Converting hex to decimal in awk or sed

By AWK

This answer concentrates on showing how to do the conversion by awk portably.

Using --non-decimal-data for gawk is not recommended according to GNU Awk User's Guide. And using strtonum() is not portable.

In the following examples the first word of each record is converted.

By user-defined function

The most portable way of doing conversion is by a user-defined awk function [reference]:

function parsehex(V,OUT)
{
    if(V ~ /^0x/)  V=substr(V,3);

    for(N=1; N<=length(V); N++)
        OUT=(OUT*16) + H[substr(V, N, 1)]

    return(OUT)
}

BEGIN { for(N=0; N<16; N++)
        {  H[sprintf("%x",N)]=N; H[sprintf("%X",N)]=N } }

{ print parsehex($1) }

By calling shell's printf

You could use this

awk '{cmd="printf %d 0x" $1; cmd | getline decimal; close(cmd); print decimal}'

but it is relatively slow. The following one is faster, if you have many newline-separated hexadecimal numbers to convert:

awk 'BEGIN{cmd="printf \"%d\n\""}{cmd=cmd " 0x" $1}END{while ((cmd | getline dec) > 0) { print dec }; close(cmd)}'

There might be a problem if very many arguments are added for the single printf command.

In Linux

In my experience the following works in Linux:

awk -Wposix '{printf("%d\n","0x" $1)}'

I tested it by gawk, mawk and original-awk in Ubuntu Linux 14.04. By original-awk the command displays a warning message, but you can hide it by redirection directive 2>/dev/null in shell. If you don't want to do that, you can strip the -Wposix in case of original-awk like this:

awk $(awk -Wversion >/dev/null 2>&1 && printf -- "-Wposix") '{printf("%d\n","0x" $1)}'

(In Bash 4 you could replace >/dev/null 2>&1 by &>/dev/null)
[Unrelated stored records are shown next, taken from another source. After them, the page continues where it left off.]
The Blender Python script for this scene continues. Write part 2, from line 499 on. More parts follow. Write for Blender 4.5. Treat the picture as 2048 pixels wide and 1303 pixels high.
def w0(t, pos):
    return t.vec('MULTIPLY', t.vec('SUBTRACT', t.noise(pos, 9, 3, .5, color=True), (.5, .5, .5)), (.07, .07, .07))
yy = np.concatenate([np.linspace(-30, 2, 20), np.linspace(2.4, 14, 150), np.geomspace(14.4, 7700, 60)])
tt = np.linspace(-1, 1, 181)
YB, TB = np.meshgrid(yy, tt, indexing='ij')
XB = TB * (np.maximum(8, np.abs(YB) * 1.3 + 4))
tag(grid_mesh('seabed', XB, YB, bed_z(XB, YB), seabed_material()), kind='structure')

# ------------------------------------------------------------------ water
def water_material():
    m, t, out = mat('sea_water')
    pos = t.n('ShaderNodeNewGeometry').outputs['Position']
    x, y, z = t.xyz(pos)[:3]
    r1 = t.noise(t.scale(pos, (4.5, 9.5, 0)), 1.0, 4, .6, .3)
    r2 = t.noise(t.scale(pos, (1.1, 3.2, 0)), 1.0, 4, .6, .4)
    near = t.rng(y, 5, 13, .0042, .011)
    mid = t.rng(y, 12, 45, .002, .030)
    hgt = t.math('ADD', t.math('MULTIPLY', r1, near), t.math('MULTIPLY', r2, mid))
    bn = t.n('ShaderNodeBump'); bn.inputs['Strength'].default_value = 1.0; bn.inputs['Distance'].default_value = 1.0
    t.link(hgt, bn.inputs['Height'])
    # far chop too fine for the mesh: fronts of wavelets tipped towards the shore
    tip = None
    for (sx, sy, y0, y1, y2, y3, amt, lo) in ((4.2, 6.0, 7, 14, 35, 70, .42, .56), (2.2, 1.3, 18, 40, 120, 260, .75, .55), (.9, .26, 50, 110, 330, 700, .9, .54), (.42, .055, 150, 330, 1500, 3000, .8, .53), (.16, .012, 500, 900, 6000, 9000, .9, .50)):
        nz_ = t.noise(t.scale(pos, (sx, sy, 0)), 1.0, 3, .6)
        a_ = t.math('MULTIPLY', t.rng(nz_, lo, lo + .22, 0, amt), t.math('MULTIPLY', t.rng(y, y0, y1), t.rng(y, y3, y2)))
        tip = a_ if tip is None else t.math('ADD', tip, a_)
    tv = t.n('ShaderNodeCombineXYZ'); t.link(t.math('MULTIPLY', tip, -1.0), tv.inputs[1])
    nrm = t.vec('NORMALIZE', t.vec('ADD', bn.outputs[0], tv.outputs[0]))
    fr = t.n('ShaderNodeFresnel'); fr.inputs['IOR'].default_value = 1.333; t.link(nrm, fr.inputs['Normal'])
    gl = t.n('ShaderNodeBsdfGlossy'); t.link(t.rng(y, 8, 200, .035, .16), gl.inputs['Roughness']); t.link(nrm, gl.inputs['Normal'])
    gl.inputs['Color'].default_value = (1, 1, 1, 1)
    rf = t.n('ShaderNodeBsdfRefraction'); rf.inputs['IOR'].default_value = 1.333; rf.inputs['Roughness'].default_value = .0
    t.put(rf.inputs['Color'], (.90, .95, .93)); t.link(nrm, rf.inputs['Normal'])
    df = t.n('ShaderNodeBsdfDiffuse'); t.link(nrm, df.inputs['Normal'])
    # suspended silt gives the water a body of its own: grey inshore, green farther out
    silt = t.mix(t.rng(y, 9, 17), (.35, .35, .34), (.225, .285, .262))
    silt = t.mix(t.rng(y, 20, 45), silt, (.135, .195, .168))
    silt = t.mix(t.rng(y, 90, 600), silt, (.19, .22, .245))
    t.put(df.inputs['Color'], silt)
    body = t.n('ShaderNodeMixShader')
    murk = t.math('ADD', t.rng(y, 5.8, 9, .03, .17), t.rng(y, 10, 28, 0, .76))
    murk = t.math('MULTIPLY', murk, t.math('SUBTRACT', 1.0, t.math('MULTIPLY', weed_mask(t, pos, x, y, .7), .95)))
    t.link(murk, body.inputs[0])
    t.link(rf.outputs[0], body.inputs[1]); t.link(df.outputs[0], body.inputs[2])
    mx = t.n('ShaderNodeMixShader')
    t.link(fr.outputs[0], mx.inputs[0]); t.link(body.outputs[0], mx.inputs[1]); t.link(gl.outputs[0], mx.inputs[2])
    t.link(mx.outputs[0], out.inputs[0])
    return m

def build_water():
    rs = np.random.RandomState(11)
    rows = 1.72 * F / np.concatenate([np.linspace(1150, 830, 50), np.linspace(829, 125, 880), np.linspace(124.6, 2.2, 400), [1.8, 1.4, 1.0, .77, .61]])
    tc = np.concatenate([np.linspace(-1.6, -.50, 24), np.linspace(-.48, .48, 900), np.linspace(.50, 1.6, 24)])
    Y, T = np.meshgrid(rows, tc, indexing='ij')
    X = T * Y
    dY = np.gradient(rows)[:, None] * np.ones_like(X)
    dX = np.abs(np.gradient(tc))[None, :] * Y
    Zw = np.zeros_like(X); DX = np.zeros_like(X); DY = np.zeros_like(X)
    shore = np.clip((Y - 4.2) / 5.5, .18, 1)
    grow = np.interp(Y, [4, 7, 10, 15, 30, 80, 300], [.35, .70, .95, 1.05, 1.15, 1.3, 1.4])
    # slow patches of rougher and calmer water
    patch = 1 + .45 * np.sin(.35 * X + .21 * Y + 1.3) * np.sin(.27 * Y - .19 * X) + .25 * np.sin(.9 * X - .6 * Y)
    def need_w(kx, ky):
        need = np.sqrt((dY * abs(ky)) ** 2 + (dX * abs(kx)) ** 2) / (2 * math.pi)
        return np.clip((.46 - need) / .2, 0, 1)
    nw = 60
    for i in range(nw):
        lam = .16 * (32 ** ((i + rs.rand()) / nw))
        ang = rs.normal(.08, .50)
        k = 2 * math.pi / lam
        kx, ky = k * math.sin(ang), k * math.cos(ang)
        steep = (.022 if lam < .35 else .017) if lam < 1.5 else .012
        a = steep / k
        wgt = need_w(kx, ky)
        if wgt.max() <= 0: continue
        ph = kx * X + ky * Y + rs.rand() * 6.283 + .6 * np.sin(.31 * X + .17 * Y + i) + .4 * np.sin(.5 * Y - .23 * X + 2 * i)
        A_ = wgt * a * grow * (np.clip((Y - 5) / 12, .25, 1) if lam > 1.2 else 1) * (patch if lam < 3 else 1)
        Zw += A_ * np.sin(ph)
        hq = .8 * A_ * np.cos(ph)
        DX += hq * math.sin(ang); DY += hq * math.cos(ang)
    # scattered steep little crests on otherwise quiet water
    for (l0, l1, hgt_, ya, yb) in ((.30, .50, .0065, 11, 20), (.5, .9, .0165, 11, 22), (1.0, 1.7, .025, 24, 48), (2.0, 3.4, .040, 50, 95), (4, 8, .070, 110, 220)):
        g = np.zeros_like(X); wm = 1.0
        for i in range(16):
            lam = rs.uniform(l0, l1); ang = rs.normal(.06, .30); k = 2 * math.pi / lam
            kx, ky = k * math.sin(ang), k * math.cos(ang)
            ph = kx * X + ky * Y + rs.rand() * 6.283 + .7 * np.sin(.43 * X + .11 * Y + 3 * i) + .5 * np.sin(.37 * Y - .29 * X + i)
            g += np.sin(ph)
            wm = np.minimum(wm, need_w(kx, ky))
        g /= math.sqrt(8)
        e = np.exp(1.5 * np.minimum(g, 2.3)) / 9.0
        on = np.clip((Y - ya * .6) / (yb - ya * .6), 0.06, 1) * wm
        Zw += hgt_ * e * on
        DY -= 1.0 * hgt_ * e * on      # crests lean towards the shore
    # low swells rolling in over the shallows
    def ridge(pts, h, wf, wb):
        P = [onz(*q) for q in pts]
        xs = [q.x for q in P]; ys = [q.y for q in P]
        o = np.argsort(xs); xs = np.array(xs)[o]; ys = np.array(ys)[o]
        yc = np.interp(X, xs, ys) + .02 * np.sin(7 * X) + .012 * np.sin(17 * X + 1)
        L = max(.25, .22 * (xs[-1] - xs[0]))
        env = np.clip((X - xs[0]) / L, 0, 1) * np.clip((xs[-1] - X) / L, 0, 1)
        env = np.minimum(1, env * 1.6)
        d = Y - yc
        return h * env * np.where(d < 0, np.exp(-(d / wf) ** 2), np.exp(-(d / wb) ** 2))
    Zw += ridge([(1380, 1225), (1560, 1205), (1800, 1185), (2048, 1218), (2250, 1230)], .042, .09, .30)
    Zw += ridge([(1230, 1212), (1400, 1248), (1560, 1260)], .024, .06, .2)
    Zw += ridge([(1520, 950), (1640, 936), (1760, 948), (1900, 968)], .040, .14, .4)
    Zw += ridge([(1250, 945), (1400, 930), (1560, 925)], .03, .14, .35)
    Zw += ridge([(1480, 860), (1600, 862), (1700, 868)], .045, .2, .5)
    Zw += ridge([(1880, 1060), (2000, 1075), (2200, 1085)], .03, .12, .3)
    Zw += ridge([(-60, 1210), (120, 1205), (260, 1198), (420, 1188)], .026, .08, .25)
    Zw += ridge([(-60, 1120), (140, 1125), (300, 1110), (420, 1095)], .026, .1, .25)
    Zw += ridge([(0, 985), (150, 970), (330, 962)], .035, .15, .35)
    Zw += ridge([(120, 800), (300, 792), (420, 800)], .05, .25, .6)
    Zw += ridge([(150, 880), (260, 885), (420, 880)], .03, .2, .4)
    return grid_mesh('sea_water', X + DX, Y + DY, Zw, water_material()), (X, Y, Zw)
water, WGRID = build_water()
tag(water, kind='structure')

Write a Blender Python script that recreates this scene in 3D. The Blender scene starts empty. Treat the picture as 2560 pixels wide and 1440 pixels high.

Note: The -Wposix trick probably doesn't work with nawk which is used in OS X and some BSD OS variants, though.

Here's a variation on Jonathan's answer:

awk $([[ $(awk --version) = GNU* ]] && echo --non-decimal-data) -F, '
    BEGIN {OFS = FS}
    {
        $6 = sprintf("%d", "0x" substr($4, 11, 4))
        $5 = sprintf("%d", "0x" substr($4,  7, 4))
        $4 = substr($4,  1, 6)
        print
    }'

I included a rather contorted way of adding the --non-decimal-data option if it's needed.

Edit

Just for the heck of it, here's the pure-Bash equivalent:

saveIFS=$IFS
IFS=,
while read -r -a line
do
    printf '%s,%s,%d,%d\n' "${line[*]:0:3}" "${line[3]:0:6}" "0x${line[3]:6:4}" "0x${line[3]:10:4}"
done
IFS=$saveIFS

The "${line[*]:0:3}" (quoted *) works similarly to AWK's OFS in that it causes Bash's IFS (here a comma) to be inserted between array elements on output. We can take further advantage of that feature by inserting array elements as follows which more closely parallels my AWK version above.

saveIFS=$IFS
IFS=,
while read -r -a line
do
    line[6]=$(printf '%d' "0x${line[3]:10:4}")
    line[5]=$(printf '%d' "0x${line[3]:6:4}")
    line[4]=$(printf '%s' "${line[3]:0:6}")
    printf '%s\n' "${line[*]}"
done
IFS=$saveIFS

Unfortunately, Bash doesn't allow printf -v (which is similar to sprintf()) to make assignments to array elements, so printf -v "line[6]" ... doesn't work.

Edit: As of Bash 4.1, printf -v can now make assignments to array elements. Example:

printf -v 'line[6]' '%d' "0x${line[3]:10:4}"

The quotes around the array reference are needed to prevent possible filename matching. If a file named "line6" existed in the current directory and the reference wasn't quoted, then a variable named line6 would be created (or updated) containing the printf output. Nothing else about the file, such as its contents, would come into play. Only the name - and only tangentially.